My postdoctoral advisors Julia Clarke, Christian Sidor, and Kenneth Angielczyk introduced me to the intricacies, logistics, and excitement of running my own research lab. Each had amazing advice on how to efficiently train students while maintaining a personal research track, and how to smoothly conduct foreign fieldwork.

I was incredibly lucky to start in the Department of Geosciences at Virginia Tech in winter of 2014 and interact with stellar colleagues and undergraduate and graduate students. Particularly, I would like to thank the support of the tenure-track faculty, including Esteban Gazel, Brian Romans, Mark Caddick, Ben Gill, Sarah Stamps, Ryan Pollyea, Michelle Stocker, Marc Michel, and Robert Weiss. I wouldn’t have made it easily through my first few years without the guidance and mentorship of Nancy Ross, Robert Tracy, Shuhai Xiao, James Spotila, Robert Bodnar, and Patricia Dove. Thank you to my current and past lab members for showing me the excitement that emanates from research.

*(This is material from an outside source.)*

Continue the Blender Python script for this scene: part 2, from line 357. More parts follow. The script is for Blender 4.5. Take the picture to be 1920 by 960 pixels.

I would also like to thank my long-term colleagues and some of my best friends Randall Irmis, Alan Turner, Nathan Smith, and William Parker. I would be lost without you all!

I thank my father, Jim Nesbitt, who showed me Earth from 10,000 feet and my mother, Noreen Nesbitt, whose curiosity for nature and the fossil record kept me grounded. My sister, Casey Luchessi, is always supportive in my exploration of the world.

My partner and closest colleague, Michelle Stocker, is my rock and encouragement. We are on a lifetime journey together, whether in the past, present, or future. Our scientist in training, 16-month-old Avett, has shown me that there is far more in this life than old bones in the ground.

Thank you Donath family and thank you GSA.